══ STORED DATA

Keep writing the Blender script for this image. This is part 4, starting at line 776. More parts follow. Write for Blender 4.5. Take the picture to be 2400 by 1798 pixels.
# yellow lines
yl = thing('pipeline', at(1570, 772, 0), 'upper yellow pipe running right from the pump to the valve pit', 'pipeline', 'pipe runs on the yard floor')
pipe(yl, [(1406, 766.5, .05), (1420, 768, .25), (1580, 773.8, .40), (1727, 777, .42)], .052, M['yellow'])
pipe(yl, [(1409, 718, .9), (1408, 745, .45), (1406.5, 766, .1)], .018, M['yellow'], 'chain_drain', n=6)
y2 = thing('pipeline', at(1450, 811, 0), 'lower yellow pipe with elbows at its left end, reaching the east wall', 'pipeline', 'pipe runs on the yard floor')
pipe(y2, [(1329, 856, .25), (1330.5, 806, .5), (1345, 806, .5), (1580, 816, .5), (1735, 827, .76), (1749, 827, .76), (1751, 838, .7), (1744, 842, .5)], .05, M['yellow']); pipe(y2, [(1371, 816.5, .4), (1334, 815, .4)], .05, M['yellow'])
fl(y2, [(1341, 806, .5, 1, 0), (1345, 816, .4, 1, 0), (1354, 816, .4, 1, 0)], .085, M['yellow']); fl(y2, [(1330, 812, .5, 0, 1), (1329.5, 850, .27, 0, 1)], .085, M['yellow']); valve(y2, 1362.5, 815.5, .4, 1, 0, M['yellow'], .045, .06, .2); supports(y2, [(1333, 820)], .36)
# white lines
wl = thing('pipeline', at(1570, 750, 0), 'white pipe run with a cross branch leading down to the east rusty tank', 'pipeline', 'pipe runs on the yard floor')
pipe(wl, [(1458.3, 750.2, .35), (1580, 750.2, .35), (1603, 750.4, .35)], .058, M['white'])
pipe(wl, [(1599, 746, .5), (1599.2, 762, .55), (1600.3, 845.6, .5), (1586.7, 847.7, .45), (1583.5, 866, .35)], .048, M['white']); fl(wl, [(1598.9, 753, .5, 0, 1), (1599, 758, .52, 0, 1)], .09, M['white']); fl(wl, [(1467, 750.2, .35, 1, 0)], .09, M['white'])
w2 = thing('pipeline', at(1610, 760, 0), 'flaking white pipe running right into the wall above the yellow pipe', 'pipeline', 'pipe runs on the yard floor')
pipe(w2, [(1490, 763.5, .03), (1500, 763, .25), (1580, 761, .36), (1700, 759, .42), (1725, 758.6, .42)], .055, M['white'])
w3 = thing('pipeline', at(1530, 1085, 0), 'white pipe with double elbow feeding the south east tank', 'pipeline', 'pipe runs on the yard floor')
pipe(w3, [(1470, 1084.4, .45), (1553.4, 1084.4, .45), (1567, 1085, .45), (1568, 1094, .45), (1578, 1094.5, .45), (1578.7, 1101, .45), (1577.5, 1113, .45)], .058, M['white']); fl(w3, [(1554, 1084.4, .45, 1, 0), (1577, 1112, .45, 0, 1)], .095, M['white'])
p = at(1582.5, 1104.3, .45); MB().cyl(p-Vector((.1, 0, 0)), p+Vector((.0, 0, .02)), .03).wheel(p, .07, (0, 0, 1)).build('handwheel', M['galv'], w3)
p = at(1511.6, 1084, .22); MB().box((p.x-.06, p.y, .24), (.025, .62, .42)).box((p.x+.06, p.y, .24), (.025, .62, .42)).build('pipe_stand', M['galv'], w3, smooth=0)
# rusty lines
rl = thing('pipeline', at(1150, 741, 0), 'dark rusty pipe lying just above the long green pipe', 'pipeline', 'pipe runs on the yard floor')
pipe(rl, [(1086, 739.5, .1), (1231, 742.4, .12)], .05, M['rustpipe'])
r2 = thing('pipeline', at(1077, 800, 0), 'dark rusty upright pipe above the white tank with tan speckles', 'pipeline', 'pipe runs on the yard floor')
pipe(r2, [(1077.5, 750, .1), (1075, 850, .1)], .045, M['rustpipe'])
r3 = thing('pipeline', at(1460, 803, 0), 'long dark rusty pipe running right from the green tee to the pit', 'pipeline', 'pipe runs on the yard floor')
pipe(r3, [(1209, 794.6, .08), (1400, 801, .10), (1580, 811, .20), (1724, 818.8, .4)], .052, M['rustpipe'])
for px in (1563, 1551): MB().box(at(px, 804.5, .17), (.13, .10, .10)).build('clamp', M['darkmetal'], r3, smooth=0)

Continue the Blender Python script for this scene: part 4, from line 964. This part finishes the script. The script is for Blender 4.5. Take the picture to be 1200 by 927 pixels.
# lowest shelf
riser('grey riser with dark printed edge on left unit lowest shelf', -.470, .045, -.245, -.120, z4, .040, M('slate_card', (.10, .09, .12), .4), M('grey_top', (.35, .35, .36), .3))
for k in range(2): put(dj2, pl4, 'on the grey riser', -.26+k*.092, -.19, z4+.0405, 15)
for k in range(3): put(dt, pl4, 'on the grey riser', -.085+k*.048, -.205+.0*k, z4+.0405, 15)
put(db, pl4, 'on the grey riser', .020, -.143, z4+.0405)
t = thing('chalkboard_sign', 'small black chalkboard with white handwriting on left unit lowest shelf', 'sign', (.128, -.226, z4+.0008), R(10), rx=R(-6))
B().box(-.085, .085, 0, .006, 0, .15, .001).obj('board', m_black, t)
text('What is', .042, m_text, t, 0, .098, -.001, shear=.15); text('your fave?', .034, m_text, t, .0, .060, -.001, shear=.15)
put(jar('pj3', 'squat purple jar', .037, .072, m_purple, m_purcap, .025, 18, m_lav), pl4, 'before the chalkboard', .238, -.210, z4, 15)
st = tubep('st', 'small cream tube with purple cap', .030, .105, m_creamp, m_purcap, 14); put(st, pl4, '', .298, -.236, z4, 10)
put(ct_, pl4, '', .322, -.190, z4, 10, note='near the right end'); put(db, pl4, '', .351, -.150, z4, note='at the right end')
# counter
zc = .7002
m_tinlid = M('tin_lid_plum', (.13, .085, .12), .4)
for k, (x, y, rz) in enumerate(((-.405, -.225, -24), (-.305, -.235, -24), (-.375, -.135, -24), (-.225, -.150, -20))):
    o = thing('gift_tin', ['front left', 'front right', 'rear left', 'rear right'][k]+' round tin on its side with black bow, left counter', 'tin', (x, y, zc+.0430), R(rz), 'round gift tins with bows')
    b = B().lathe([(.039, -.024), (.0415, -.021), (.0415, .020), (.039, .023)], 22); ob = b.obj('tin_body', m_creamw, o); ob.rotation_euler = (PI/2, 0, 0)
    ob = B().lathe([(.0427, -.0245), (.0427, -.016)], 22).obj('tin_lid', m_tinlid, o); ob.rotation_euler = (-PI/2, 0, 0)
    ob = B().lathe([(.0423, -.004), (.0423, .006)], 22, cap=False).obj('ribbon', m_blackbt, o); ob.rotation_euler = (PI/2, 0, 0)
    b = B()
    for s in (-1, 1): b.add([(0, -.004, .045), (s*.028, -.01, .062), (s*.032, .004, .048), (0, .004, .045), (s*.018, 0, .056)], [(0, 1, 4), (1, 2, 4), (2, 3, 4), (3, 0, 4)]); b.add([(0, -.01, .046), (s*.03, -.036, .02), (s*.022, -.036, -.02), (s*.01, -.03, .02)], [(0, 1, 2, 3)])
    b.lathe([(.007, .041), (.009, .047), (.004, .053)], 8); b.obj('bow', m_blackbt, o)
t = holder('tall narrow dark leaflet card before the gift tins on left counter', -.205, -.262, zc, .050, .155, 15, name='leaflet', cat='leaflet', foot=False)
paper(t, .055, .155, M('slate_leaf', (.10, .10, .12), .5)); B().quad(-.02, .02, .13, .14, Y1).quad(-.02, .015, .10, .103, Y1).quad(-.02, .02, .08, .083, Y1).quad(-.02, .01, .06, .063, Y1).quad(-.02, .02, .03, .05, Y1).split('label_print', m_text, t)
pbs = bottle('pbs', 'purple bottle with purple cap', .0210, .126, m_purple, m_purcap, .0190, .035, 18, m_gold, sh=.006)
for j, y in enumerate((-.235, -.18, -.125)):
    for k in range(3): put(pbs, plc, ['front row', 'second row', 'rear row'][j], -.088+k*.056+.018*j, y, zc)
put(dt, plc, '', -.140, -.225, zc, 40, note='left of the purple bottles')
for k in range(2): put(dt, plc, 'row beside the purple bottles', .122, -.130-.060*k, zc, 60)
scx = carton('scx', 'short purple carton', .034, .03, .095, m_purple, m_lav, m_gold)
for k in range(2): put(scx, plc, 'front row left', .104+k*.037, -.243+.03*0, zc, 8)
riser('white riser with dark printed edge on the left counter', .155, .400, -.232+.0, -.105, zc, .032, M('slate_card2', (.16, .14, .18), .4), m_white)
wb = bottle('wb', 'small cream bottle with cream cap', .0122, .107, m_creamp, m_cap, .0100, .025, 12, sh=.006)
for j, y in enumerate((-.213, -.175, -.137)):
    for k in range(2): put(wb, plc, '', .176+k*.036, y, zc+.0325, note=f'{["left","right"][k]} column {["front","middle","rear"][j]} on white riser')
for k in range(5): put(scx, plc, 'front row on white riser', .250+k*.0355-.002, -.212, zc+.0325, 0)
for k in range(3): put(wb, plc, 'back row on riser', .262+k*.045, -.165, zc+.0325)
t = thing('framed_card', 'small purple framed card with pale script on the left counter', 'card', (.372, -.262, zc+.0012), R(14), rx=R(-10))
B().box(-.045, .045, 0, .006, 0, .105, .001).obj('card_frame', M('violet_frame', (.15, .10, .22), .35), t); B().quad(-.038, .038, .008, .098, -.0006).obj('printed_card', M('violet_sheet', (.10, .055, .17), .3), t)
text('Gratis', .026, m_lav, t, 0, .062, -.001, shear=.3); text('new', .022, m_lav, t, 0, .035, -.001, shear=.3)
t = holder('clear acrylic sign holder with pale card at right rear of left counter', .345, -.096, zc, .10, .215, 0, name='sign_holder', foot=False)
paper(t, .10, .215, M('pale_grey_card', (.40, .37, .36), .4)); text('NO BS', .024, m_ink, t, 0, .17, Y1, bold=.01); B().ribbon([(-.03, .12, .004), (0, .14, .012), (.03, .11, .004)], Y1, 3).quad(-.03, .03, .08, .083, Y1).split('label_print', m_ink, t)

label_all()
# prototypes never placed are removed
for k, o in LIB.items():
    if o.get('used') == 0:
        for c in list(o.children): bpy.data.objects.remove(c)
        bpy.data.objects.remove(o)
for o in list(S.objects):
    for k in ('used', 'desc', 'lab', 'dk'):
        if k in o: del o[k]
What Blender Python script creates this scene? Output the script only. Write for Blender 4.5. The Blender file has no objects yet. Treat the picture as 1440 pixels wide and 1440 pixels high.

════

▶ _WHAT IS REQUIRED_: Pick out every line above that holds the word "pixels" and copy it.

▶ _TASK ANSWER_:
Keep writing the Blender script for this image. This is part 4, starting at line 776. More parts follow. Write for Blender 4.5. Take the picture to be 2400 by 1798 pixels.
Continue the Blender Python script for this scene: part 4, from line 964. This part finishes the script. The script is for Blender 4.5. Take the picture to be 1200 by 927 pixels.
What Blender Python script creates this scene? Output the script only. Write for Blender 4.5. The Blender file has no objects yet. Treat the picture as 1440 pixels wide and 1440 pixels high.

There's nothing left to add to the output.